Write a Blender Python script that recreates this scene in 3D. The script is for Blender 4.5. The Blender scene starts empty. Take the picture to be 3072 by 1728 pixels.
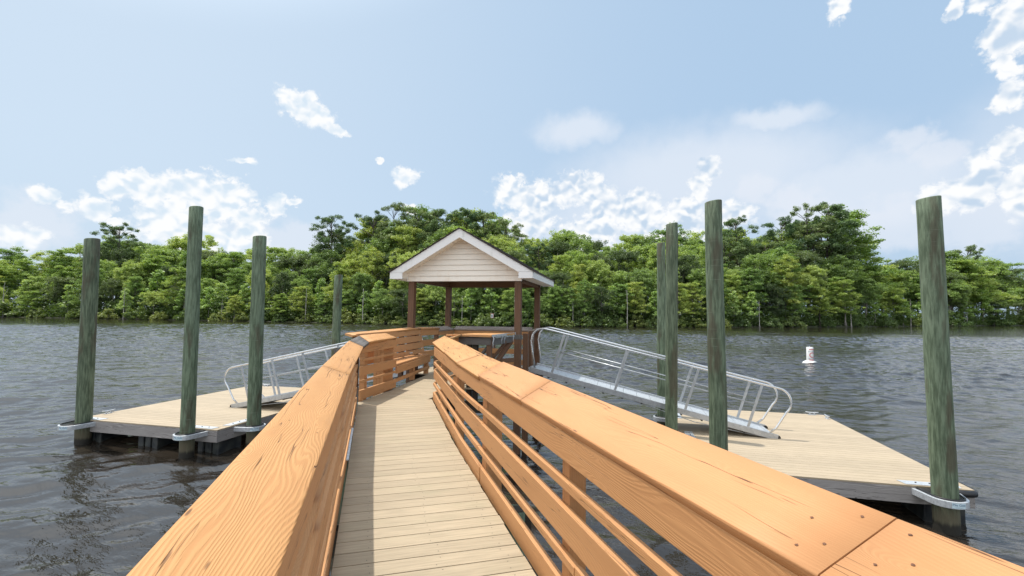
import bpy, bmesh, math, random
import numpy as np
from mathutils import Vector, Matrix
from math import sin, cos, radians, pi, atan2, hypot, degrees, sqrt

S = bpy.context.scene
C = S.collection
# ------------------------------------------------------------------ camera
YAW, PITCH, ROLL, EYE = radians(13.2), math.atan(78/1430), 0.012, 1.40
fwd0 = Vector((-sin(YAW), cos(YAW), 0)); rt0 = Vector((cos(YAW), sin(YAW), 0)); up0 = Vector((0, 0, 1))
fwd = fwd0*cos(PITCH)+up0*sin(PITCH); upc = up0*cos(PITCH)-fwd0*sin(PITCH)
rt = rt0*cos(ROLL)+upc*sin(ROLL); upr = upc*cos(ROLL)-rt0*sin(ROLL)
cam = bpy.data.cameras.new('camera'); camo = bpy.data.objects.new('camera', cam); C.objects.link(camo)
cam.sensor_width = 36; cam.lens = 1430/3072*36; cam.clip_start = 0.05; cam.clip_end = 9000
camo.matrix_world = Matrix(((rt.x, upr.x, -fwd.x, 0), (rt.y, upr.y, -fwd.y, 0), (rt.z, upr.z, -fwd.z, EYE), (0, 0, 0, 1)))
S.camera = camo
# ------------------------------------------------------------------ light and exposure
SUN_AZ, SUN_EL = radians(-74.3), radians(70.5)          # azimuth from +Y, positive to the right
S.view_settings.view_transform = 'Standard'; S.view_settings.look = 'None'
S.view_settings.exposure = 0.38; S.view_settings.gamma = 1
sl = bpy.data.lights.new('sun', 'SUN'); sl.energy = 3.35; sl.angle = radians(0.6); sl.color = (1, 0.95, 0.87)
so = bpy.data.objects.new('sun', sl); C.objects.link(so)
sd = Vector((sin(SUN_AZ)*cos(SUN_EL), cos(SUN_AZ)*cos(SUN_EL), sin(SUN_EL)))
so.rotation_euler = sd.to_track_quat('Z', 'Y').to_euler(); so.location = (0, 0, 60)

class NT:
    """small helper to write node trees as code"""
    def __init__(s, tree): s.t = tree; s.n = tree.nodes; s.l = tree.links
    def node(s, typ, **kw):
        n = s.n.new(typ)
        for k, v in kw.items(): setattr(n, k, v)
        return n
    def put(s, inp, v):
        if isinstance(v, bpy.types.NodeSocket): s.l.new(v, inp)
        elif v is not None: inp.default_value = v
    def math(s, op, a, b=None, c=None, clamp=False):
        n = s.node('ShaderNodeMath', operation=op, use_clamp=clamp)
        for i, v in enumerate((a, b, c)):
            if v is not None: s.put(n.inputs[i], v)
        return n.outputs[0]
    def vmath(s, op, a, b=None, c=None):
        n = s.node('ShaderNodeVectorMath', operation=op)
        for i, v in enumerate((a, b, c)):
            if v is not None: s.put(n.inputs[i], v)
        return n.outputs['Value'] if op in ('LENGTH', 'DOT_PRODUCT') else n.outputs[0]
    def comb(s, x, y, z=0.0):
        n = s.node('ShaderNodeCombineXYZ')
        for i, v in enumerate((x, y, z)): s.put(n.inputs[i], v)
        return n.outputs[0]
    def sep(s, v):
        n = s.node('ShaderNodeSeparateXYZ'); s.put(n.inputs[0], v); return n.outputs
    def noise(s, vec, scale=1.0, detail=2.0, rough=0.5, dist=0.0, out='Fac'):
        n = s.node('ShaderNodeTexNoise'); s.put(n.inputs['Vector'], vec)
        n.inputs['Scale'].default_value = scale; n.inputs['Detail'].default_value = detail
        n.inputs['Roughness'].default_value = rough; n.inputs['Distortion'].default_value = dist
        return n.outputs[out]
    def vor(s, vec, scale=1.0, feature='F1', out='Distance', rnd=1.0):
        n = s.node('ShaderNodeTexVoronoi', feature=feature); s.put(n.inputs['Vector'], vec)
        n.inputs['Scale'].default_value = scale; n.inputs['Randomness'].default_value = rnd
        return n.outputs[out]
    def ramp(s, f, stops, interp='LINEAR'):
        n = s.node('ShaderNodeValToRGB'); cr = n.color_ramp; cr.interpolation = interp
        while len(cr.elements) < len(stops): cr.elements.new(0.5)
        for e, (p, c) in zip(cr.elements, stops):
            e.position = p; e.color = (c, c, c, 1) if isinstance(c, (int, float)) else (*c, 1)
        s.put(n.inputs[0], f); return n.outputs[0]
    def mr(s, f, a, b, c=0.0, d=1.0, smooth=True):
        n = s.node('ShaderNodeMapRange'); n.clamp = True
        if smooth: n.interpolation_type = 'SMOOTHSTEP'
        for i, v in enumerate((f, a, b, c, d)): s.put(n.inputs[i], v)
        return n.outputs[0]
    def mix(s, f, a, b, blend='MIX'):
        n = s.node('ShaderNodeMix', data_type='RGBA', blend_type=blend)
        s.put(n.inputs[0], f)
        for i, v in ((6, a), (7, b)):
            if isinstance(v, tuple) and len(v) == 3: v = (*v, 1)
            s.put(n.inputs[i], v)
        return n.outputs[2]
    def bump(s, h, dist=0.01, strength=1.0, normal=None):
        n = s.node('ShaderNodeBump'); s.put(n.inputs['Height'], h)
        n.inputs['Distance'].default_value = dist; n.inputs['Strength'].default_value = strength
        if normal is not None: s.put(n.inputs['Normal'], normal)
        return n.outputs[0]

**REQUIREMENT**
Do not copy the pictures, but repeat every line exactly.

**EXERCISE RESULT**
Write a Blender Python script that recreates this scene in 3D. The script is for Blender 4.5. The Blender scene starts empty. Take the picture to be 3072 by 1728 pixels.
import bpy, bmesh, math, random
import numpy as np
from mathutils import Vector, Matrix
from math import sin, cos, radians, pi, atan2, hypot, degrees, sqrt

S = bpy.context.scene
C = S.collection
# ------------------------------------------------------------------ camera
YAW, PITCH, ROLL, EYE = radians(13.2), math.atan(78/1430), 0.012, 1.40
fwd0 = Vector((-sin(YAW), cos(YAW), 0)); rt0 = Vector((cos(YAW), sin(YAW), 0)); up0 = Vector((0, 0, 1))
fwd = fwd0*cos(PITCH)+up0*sin(PITCH); upc = up0*cos(PITCH)-fwd0*sin(PITCH)
rt = rt0*cos(ROLL)+upc*sin(ROLL); upr = upc*cos(ROLL)-rt0*sin(ROLL)
cam = bpy.data.cameras.new('camera'); camo = bpy.data.objects.new('camera', cam); C.objects.link(camo)
cam.sensor_width = 36; cam.lens = 1430/3072*36; cam.clip_start = 0.05; cam.clip_end = 9000
camo.matrix_world = Matrix(((rt.x, upr.x, -fwd.x, 0), (rt.y, upr.y, -fwd.y, 0), (rt.z, upr.z, -fwd.z, EYE), (0, 0, 0, 1)))
S.camera = camo
# ------------------------------------------------------------------ light and exposure
SUN_AZ, SUN_EL = radians(-74.3), radians(70.5)          # azimuth from +Y, positive to the right
S.view_settings.view_transform = 'Standard'; S.view_settings.look = 'None'
S.view_settings.exposure = 0.38; S.view_settings.gamma = 1
sl = bpy.data.lights.new('sun', 'SUN'); sl.energy = 3.35; sl.angle = radians(0.6); sl.color = (1, 0.95, 0.87)
so = bpy.data.objects.new('sun', sl); C.objects.link(so)
sd = Vector((sin(SUN_AZ)*cos(SUN_EL), cos(SUN_AZ)*cos(SUN_EL), sin(SUN_EL)))
so.rotation_euler = sd.to_track_quat('Z', 'Y').to_euler(); so.location = (0, 0, 60)

class NT:
    """small helper to write node trees as code"""
    def __init__(s, tree): s.t = tree; s.n = tree.nodes; s.l = tree.links
    def node(s, typ, **kw):
        n = s.n.new(typ)
        for k, v in kw.items(): setattr(n, k, v)
        return n
    def put(s, inp, v):
        if isinstance(v, bpy.types.NodeSocket): s.l.new(v, inp)
        elif v is not None: inp.default_value = v
    def math(s, op, a, b=None, c=None, clamp=False):
        n = s.node('ShaderNodeMath', operation=op, use_clamp=clamp)
        for i, v in enumerate((a, b, c)):
            if v is not None: s.put(n.inputs[i], v)
        return n.outputs[0]
    def vmath(s, op, a, b=None, c=None):
        n = s.node('ShaderNodeVectorMath', operation=op)
        for i, v in enumerate((a, b, c)):
            if v is not None: s.put(n.inputs[i], v)
        return n.outputs['Value'] if op in ('LENGTH', 'DOT_PRODUCT') else n.outputs[0]
    def comb(s, x, y, z=0.0):
        n = s.node('ShaderNodeCombineXYZ')
        for i, v in enumerate((x, y, z)): s.put(n.inputs[i], v)
        return n.outputs[0]
    def sep(s, v):
        n = s.node('ShaderNodeSeparateXYZ'); s.put(n.inputs[0], v); return n.outputs
    def noise(s, vec, scale=1.0, detail=2.0, rough=0.5, dist=0.0, out='Fac'):
        n = s.node('ShaderNodeTexNoise'); s.put(n.inputs['Vector'], vec)
        n.inputs['Scale'].default_value = scale; n.inputs['Detail'].default_value = detail
        n.inputs['Roughness'].default_value = rough; n.inputs['Distortion'].default_value = dist
        return n.outputs[out]
    def vor(s, vec, scale=1.0, feature='F1', out='Distance', rnd=1.0):
        n = s.node('ShaderNodeTexVoronoi', feature=feature); s.put(n.inputs['Vector'], vec)
        n.inputs['Scale'].default_value = scale; n.inputs['Randomness'].default_value = rnd
        return n.outputs[out]
    def ramp(s, f, stops, interp='LINEAR'):
        n = s.node('ShaderNodeValToRGB'); cr = n.color_ramp; cr.interpolation = interp
        while len(cr.elements) < len(stops): cr.elements.new(0.5)
        for e, (p, c) in zip(cr.elements, stops):
            e.position = p; e.color = (c, c, c, 1) if isinstance(c, (int, float)) else (*c, 1)
        s.put(n.inputs[0], f); return n.outputs[0]
    def mr(s, f, a, b, c=0.0, d=1.0, smooth=True):
        n = s.node('ShaderNodeMapRange'); n.clamp = True
        if smooth: n.interpolation_type = 'SMOOTHSTEP'
        for i, v in enumerate((f, a, b, c, d)): s.put(n.inputs[i], v)
        return n.outputs[0]
    def mix(s, f, a, b, blend='MIX'):
        n = s.node('ShaderNodeMix', data_type='RGBA', blend_type=blend)
        s.put(n.inputs[0], f)
        for i, v in ((6, a), (7, b)):
            if isinstance(v, tuple) and len(v) == 3: v = (*v, 1)
            s.put(n.inputs[i], v)
        return n.outputs[2]
    def bump(s, h, dist=0.01, strength=1.0, normal=None):
        n = s.node('ShaderNodeBump'); s.put(n.inputs['Height'], h)
        n.inputs['Distance'].default_value = dist; n.inputs['Strength'].default_value = strength
        if normal is not None: s.put(n.inputs['Normal'], normal)
        return n.outputs[0]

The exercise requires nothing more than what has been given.